Green Dragon in talks with Chinese state-backed firms over fruits of disputed drilling
HK natural gas explorer and mainland energy giants are caught in a rights dispute over production work in wells amid a central government push to secure fuel reserves
A dispute between a Hong Kong-based natural gas explorer and the mainland's energy giants over drilling rights underscores the growing priority Beijing is placing on securing fuel reserves to power its growing economy.
Green Dragon Gas, an explorer for natural gas trapped between coal seams, is trying to resolve a disagreement with state-backed partner CNOOC and its China United Coal Bed Methane (CUCBM) unit on the sharing of reserves and output from drilling done allegedly without its consent.
Grewal, the founder and owner of a 58 per cent stake in Green Dragon, said about 1,500 wells had been drilled in six areas where it had exploration rights.
He said "a significant portion" had been done by CNOOC and CUCBM, while the rest was carried out by PetroChina and its parent China National Petroleum Corp.

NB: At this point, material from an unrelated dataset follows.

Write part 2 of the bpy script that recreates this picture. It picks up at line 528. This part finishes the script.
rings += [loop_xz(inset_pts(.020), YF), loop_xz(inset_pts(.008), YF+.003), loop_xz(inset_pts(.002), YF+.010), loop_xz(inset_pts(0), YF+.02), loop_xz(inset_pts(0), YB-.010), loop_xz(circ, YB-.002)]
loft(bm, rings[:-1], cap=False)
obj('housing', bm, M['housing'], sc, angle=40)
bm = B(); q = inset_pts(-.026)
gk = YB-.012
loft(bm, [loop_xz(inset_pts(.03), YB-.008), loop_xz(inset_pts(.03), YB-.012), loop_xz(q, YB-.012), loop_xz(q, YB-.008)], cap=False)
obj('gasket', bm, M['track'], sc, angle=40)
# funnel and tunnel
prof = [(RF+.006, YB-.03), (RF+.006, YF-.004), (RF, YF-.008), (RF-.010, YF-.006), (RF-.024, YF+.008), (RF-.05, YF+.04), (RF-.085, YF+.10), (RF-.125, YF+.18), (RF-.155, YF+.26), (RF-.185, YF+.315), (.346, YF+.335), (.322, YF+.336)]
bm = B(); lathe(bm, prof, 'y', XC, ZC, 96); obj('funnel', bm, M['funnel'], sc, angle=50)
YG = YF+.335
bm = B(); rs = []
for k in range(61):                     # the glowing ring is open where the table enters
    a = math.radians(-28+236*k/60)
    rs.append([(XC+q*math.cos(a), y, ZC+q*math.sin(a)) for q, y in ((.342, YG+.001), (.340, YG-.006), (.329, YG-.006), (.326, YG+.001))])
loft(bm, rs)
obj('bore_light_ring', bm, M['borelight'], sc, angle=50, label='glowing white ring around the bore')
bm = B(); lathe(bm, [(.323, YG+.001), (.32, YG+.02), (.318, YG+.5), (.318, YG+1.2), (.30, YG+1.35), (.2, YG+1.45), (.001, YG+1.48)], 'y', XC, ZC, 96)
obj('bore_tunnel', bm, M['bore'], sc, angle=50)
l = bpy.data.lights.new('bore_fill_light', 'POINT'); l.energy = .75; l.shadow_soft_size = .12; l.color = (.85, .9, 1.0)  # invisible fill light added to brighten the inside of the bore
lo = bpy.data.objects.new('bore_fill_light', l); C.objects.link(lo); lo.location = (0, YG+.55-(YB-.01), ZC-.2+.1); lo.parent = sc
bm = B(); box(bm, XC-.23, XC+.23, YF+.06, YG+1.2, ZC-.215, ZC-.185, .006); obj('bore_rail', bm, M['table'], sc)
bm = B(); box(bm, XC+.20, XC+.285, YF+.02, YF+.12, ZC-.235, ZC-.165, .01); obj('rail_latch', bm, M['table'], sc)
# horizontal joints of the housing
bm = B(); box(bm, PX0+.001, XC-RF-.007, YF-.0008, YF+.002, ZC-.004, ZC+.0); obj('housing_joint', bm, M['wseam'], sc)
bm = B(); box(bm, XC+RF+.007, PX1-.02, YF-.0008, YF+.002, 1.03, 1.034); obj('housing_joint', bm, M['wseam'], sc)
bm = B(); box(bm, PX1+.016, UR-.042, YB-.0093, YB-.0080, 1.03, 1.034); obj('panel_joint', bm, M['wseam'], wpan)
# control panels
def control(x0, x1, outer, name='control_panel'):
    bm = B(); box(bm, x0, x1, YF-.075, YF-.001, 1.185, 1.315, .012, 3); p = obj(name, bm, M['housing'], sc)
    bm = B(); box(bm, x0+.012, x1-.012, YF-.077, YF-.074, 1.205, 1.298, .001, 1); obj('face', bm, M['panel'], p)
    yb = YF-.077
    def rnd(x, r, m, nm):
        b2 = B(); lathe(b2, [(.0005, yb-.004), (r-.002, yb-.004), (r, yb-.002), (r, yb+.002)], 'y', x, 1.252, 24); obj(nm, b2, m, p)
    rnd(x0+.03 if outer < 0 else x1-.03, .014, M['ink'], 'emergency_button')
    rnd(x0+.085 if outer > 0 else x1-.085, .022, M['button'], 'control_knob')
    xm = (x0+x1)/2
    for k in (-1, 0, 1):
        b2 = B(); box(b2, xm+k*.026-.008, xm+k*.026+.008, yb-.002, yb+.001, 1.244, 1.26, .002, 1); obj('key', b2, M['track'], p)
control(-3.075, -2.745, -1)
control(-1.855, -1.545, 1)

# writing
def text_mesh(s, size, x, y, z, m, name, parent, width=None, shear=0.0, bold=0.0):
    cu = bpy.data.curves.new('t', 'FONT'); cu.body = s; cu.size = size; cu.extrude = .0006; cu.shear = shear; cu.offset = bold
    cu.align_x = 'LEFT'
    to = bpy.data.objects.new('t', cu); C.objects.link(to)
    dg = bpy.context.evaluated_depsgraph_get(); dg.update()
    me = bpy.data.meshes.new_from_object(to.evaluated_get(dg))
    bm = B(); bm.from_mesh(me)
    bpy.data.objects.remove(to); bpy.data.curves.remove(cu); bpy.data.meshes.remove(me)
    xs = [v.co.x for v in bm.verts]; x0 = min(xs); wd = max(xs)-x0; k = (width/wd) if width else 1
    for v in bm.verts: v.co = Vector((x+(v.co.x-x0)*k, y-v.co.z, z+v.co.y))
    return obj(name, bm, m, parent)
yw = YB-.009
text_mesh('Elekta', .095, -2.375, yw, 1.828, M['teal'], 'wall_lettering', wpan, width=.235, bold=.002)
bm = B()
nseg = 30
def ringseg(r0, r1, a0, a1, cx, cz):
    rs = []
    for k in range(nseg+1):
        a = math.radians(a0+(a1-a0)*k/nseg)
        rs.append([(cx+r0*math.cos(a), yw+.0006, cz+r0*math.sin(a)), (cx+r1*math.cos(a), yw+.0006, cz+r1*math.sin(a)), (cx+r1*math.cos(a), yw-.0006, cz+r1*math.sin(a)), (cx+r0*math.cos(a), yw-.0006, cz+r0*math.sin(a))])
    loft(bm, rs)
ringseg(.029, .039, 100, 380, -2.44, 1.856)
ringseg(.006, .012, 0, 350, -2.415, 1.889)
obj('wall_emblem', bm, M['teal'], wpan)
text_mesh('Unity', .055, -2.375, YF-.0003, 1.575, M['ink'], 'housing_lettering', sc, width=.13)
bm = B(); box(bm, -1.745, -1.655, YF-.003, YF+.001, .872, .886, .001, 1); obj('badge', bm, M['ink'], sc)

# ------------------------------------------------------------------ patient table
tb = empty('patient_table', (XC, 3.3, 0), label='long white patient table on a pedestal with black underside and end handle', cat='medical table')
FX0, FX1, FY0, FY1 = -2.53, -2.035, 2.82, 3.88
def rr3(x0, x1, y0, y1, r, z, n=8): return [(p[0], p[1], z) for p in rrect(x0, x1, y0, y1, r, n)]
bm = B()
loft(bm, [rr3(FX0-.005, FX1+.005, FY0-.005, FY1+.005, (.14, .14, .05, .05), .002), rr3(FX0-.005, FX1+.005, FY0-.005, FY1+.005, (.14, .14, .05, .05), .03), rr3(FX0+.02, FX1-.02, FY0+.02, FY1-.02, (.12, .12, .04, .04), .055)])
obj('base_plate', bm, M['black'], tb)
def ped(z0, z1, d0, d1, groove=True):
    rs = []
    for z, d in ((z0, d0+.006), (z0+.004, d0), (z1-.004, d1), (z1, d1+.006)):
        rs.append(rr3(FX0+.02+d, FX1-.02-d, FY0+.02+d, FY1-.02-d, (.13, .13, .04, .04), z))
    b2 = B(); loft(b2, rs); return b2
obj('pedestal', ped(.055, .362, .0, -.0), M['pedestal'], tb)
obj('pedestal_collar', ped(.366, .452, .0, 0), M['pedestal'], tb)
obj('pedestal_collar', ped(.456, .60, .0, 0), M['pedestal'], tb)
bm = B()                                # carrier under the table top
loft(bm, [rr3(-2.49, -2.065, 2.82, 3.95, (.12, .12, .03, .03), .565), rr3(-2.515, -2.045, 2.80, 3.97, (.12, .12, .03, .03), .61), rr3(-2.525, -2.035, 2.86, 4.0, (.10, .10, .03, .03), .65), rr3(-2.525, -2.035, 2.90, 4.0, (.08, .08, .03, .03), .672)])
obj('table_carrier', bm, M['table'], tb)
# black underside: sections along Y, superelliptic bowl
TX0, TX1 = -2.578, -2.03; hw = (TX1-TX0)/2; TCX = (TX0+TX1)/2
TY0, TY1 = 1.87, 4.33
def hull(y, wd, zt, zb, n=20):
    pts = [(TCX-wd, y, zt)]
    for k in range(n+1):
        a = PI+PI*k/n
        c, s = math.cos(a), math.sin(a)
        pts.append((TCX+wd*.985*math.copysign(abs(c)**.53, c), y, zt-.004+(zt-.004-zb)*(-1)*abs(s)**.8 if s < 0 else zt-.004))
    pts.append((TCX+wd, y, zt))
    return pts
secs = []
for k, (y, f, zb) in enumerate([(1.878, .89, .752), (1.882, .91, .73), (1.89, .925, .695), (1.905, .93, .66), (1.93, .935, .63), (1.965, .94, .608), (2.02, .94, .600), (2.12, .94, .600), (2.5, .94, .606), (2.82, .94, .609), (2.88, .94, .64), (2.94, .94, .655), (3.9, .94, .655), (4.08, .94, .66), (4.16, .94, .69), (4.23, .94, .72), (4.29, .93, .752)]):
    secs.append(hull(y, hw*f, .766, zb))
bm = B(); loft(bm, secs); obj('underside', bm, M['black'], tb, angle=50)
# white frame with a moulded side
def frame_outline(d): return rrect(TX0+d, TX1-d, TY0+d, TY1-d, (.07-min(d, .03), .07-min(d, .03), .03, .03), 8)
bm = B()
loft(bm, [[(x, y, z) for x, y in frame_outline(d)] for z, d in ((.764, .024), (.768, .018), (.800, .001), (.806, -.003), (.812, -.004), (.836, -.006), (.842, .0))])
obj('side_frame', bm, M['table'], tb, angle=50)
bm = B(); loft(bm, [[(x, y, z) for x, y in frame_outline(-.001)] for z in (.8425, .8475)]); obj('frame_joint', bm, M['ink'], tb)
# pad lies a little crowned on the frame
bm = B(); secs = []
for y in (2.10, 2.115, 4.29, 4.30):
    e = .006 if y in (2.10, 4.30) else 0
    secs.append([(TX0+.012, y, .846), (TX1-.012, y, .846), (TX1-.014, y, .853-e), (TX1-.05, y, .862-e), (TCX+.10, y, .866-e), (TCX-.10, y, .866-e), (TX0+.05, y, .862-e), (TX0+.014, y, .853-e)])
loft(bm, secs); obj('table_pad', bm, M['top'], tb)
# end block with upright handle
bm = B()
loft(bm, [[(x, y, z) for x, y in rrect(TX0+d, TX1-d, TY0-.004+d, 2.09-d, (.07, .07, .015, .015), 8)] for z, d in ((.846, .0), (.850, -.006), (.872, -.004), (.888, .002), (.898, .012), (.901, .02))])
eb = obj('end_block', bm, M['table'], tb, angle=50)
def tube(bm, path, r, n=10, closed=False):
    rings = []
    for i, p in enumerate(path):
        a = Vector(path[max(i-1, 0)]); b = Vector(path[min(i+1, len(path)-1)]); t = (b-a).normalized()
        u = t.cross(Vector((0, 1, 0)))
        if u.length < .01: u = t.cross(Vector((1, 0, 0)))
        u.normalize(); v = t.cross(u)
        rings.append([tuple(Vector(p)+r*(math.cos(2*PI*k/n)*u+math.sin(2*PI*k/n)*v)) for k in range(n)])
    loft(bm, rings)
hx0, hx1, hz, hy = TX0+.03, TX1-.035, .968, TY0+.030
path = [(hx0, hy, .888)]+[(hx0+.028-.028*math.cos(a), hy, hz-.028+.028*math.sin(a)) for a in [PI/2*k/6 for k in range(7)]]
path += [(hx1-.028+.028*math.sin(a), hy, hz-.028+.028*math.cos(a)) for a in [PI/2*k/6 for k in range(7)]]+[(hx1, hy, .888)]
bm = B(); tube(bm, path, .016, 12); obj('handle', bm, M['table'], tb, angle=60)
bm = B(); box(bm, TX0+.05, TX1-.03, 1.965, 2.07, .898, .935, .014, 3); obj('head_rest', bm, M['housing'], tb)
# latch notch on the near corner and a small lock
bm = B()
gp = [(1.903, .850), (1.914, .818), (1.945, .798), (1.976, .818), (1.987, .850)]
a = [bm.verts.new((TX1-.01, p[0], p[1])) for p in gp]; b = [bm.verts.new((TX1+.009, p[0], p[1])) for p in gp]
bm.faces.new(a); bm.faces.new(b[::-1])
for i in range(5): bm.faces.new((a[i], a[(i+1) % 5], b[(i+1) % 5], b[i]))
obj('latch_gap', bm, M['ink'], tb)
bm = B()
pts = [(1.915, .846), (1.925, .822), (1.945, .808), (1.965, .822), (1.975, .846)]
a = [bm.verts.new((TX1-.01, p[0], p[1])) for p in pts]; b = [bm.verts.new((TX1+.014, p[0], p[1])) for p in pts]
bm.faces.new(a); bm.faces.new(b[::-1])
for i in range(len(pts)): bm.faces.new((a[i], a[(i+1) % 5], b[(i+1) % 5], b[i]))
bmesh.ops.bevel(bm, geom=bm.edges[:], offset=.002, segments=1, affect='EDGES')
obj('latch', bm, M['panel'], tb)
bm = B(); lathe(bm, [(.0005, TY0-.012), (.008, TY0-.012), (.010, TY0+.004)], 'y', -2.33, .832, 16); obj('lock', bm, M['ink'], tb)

Beijing is eager for energy firms to boost the production of unconventional gas such as coal seam gas, as well as tight gas and shale gas - gas trapped deep underground that requires sophisticated drilling technology to extract. This is because the mainland has only 1 per cent of the world's easy-to-get conventional gas reserves, and demand growth far outstrips production, prompting rapid growth and dependence on imported gas that makes up of about 25 per cent of consumption.